RECORDS PROVIDED -
◆ ◆ ◆ ◆

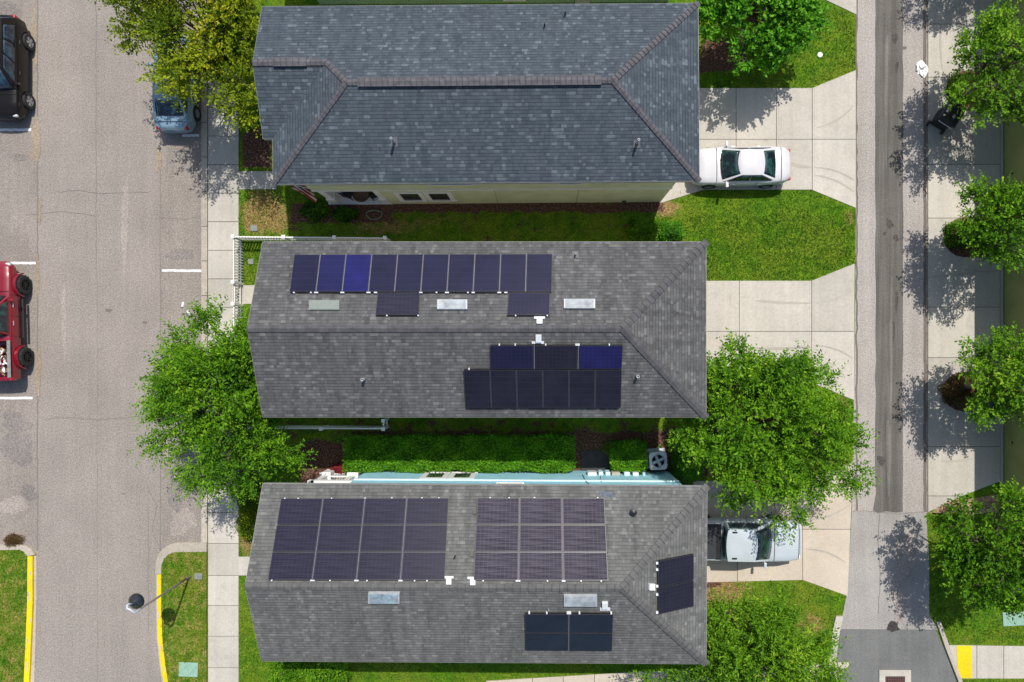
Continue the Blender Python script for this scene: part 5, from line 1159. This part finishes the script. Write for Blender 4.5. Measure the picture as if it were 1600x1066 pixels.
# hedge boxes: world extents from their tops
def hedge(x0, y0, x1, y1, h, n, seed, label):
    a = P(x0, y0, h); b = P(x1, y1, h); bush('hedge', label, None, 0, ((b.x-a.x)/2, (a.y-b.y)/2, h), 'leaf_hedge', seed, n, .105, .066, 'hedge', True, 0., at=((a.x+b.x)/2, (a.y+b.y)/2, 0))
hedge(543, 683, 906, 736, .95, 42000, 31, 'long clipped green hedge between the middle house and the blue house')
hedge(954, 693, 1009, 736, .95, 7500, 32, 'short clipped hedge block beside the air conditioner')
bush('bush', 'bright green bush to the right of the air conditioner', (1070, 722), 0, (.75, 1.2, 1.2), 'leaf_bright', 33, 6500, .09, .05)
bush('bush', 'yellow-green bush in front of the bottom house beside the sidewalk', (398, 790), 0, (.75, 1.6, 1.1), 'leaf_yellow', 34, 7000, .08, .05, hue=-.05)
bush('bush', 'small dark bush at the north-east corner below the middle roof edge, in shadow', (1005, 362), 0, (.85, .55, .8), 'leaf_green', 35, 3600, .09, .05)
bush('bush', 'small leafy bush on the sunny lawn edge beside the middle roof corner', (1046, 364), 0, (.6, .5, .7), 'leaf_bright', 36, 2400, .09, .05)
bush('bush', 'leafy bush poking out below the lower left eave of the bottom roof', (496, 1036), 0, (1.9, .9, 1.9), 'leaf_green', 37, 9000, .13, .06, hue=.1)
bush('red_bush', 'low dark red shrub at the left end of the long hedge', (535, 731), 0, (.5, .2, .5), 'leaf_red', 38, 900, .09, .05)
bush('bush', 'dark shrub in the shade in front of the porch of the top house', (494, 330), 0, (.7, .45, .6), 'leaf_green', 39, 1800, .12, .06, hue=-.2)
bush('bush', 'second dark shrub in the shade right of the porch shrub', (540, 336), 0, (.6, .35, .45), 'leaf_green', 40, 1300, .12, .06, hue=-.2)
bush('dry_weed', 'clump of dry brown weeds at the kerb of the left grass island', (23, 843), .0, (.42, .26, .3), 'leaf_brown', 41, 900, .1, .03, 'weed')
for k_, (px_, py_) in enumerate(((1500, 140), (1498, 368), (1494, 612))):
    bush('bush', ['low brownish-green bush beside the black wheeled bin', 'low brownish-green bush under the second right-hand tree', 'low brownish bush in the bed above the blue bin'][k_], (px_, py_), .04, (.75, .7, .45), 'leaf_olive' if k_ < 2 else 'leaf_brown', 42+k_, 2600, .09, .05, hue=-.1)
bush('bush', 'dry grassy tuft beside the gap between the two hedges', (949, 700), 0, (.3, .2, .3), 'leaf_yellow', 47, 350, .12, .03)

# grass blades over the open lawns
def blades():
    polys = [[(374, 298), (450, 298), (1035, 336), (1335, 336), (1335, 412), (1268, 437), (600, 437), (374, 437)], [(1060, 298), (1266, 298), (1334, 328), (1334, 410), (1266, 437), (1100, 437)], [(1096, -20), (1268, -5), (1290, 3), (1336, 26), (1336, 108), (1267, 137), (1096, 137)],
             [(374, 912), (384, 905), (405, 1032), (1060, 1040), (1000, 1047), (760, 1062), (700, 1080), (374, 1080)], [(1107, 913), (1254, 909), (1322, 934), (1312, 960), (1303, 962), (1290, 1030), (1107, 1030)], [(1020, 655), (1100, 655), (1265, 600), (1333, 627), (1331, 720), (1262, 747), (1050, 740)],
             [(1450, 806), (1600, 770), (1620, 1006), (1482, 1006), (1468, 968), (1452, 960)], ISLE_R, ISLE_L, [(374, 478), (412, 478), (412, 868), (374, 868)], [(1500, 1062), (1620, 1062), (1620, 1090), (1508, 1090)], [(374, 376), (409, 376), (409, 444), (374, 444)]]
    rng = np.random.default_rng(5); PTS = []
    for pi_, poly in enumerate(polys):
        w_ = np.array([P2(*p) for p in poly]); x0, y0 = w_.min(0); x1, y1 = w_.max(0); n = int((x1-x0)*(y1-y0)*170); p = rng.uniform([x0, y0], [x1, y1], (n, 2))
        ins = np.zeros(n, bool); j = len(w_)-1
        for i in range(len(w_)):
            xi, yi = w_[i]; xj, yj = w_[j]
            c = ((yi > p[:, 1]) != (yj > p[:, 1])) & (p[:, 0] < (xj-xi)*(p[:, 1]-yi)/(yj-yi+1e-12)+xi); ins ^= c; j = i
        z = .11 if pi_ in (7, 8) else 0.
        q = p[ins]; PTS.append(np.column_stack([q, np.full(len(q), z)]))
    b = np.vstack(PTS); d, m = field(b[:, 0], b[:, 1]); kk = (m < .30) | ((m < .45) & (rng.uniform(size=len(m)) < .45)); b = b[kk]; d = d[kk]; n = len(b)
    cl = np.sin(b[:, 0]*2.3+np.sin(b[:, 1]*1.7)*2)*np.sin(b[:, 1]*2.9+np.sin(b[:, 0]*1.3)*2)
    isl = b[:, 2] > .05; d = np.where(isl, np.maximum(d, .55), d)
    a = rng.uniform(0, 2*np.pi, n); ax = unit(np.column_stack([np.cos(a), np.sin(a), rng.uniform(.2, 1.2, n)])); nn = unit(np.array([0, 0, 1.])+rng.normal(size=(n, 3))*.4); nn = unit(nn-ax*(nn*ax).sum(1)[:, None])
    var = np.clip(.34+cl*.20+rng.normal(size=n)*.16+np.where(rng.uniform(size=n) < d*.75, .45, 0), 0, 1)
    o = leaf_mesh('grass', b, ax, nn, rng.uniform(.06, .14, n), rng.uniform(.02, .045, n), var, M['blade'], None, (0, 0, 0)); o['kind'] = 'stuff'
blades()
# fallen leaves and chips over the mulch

◆ ◆ ◆ ◆

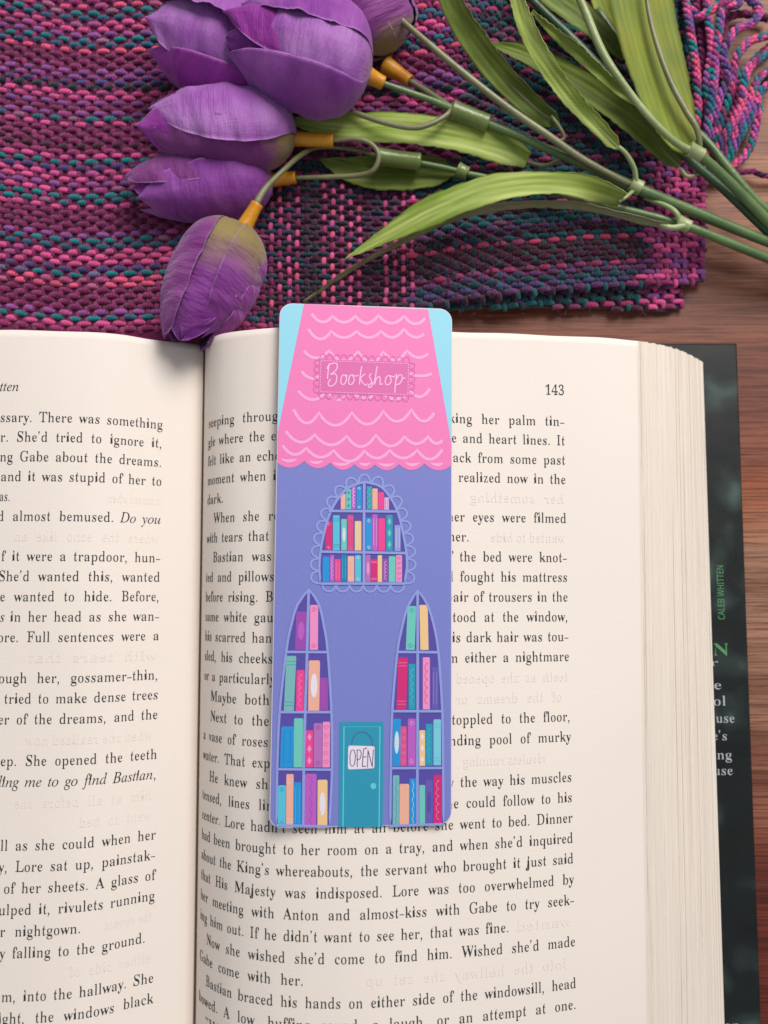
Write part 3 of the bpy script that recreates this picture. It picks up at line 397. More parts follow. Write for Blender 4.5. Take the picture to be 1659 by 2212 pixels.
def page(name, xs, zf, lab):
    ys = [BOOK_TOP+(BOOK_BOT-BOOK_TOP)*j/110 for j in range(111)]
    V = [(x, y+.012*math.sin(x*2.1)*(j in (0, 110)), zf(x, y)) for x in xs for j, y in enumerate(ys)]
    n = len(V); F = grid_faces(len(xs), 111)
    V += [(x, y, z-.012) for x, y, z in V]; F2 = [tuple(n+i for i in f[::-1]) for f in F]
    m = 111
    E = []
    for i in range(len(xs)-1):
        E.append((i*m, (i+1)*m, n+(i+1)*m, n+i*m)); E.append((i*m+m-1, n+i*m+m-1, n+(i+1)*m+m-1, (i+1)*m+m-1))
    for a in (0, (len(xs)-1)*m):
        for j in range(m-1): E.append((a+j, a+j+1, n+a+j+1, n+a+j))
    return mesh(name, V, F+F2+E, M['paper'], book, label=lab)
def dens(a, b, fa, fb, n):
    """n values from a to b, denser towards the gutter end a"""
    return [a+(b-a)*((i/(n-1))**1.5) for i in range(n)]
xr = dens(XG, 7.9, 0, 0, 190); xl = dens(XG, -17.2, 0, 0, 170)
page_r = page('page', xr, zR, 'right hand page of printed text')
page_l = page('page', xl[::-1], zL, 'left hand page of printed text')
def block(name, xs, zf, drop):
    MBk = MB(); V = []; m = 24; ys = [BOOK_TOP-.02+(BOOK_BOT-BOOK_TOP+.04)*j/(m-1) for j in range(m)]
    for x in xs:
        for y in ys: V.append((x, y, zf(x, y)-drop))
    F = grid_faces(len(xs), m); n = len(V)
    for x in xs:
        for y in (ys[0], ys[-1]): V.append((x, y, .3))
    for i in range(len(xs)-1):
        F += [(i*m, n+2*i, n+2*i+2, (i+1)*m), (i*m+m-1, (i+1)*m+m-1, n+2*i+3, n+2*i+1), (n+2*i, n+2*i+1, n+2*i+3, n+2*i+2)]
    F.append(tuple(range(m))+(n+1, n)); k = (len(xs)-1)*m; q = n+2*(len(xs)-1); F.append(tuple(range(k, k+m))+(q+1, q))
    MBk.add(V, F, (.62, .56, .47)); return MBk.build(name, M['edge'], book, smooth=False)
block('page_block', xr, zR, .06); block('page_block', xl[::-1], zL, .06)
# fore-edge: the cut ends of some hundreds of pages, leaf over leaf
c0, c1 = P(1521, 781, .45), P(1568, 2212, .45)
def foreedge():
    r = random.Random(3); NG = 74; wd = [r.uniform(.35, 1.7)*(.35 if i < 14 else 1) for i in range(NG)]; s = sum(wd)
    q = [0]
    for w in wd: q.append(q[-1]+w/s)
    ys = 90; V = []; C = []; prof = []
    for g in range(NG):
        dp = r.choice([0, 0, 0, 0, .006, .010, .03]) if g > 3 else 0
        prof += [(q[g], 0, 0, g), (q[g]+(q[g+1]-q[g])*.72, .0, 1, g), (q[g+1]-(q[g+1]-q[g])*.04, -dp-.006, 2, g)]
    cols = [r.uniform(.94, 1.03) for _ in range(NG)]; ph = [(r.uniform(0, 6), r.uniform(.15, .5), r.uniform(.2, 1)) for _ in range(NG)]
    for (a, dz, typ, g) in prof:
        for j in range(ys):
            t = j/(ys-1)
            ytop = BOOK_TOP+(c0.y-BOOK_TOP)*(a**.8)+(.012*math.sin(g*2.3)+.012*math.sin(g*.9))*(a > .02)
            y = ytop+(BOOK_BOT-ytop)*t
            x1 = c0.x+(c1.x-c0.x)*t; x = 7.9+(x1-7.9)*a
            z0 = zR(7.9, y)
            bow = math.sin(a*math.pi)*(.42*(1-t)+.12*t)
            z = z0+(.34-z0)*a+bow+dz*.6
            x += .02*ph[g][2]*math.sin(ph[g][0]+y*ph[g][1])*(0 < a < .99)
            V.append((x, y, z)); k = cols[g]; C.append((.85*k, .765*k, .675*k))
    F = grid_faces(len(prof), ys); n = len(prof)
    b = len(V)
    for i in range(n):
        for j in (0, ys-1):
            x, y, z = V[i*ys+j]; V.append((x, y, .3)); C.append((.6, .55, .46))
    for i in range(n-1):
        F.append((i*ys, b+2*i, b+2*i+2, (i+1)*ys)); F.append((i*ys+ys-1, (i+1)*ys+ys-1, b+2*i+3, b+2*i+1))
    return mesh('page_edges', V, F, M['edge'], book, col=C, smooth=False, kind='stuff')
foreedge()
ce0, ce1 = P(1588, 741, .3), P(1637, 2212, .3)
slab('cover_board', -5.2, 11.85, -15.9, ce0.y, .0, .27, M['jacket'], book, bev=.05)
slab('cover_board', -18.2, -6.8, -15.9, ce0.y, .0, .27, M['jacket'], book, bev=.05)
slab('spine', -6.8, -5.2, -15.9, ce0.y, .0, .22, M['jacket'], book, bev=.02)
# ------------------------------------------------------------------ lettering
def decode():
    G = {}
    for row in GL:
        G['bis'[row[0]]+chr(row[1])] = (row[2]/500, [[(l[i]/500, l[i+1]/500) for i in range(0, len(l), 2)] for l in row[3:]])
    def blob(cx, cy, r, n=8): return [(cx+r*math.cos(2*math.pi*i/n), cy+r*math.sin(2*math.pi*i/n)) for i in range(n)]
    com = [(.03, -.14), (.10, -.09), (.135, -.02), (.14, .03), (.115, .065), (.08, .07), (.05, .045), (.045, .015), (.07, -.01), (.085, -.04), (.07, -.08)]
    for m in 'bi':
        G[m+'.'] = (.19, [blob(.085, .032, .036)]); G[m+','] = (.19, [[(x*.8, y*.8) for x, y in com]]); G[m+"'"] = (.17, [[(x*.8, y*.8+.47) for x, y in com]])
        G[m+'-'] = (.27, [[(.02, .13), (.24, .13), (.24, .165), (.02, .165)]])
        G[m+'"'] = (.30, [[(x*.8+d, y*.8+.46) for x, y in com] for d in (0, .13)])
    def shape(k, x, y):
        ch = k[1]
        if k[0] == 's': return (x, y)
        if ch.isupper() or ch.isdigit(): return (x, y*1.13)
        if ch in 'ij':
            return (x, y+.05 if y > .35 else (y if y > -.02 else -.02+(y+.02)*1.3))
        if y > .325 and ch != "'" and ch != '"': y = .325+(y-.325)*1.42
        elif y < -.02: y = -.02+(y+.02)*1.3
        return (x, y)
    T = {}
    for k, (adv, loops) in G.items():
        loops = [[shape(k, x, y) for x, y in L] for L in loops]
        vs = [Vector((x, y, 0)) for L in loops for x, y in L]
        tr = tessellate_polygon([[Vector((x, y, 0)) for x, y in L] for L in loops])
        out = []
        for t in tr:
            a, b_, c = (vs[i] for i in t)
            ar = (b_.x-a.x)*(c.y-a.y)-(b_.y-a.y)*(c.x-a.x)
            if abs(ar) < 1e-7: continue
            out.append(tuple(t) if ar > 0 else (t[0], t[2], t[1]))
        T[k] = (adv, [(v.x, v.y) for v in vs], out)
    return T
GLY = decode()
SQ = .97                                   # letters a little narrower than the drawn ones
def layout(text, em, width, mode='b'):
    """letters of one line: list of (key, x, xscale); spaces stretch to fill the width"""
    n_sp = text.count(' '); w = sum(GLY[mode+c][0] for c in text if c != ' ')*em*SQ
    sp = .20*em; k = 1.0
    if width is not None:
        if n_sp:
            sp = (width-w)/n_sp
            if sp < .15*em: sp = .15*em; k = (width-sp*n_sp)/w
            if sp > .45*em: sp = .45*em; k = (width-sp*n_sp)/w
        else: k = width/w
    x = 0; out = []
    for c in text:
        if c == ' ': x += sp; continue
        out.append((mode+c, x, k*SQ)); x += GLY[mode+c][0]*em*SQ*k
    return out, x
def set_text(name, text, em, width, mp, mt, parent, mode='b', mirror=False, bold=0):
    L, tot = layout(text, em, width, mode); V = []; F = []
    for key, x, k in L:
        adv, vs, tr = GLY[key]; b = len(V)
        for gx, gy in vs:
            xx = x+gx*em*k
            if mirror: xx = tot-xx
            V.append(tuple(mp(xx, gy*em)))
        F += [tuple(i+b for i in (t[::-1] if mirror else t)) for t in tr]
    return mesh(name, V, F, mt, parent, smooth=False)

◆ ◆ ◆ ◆

DIRECTIONS FOR THIS TASK - Collect the complete line wherever the string "Blender" appears in the records.

SOLUTION TO THIS PROBLEM -
Continue the Blender Python script for this scene: part 5, from line 1159. This part finishes the script. Write for Blender 4.5. Measure the picture as if it were 1600x1066 pixels.
Write part 3 of the bpy script that recreates this picture. It picks up at line 397. More parts follow. Write for Blender 4.5. Take the picture to be 1659 by 2212 pixels.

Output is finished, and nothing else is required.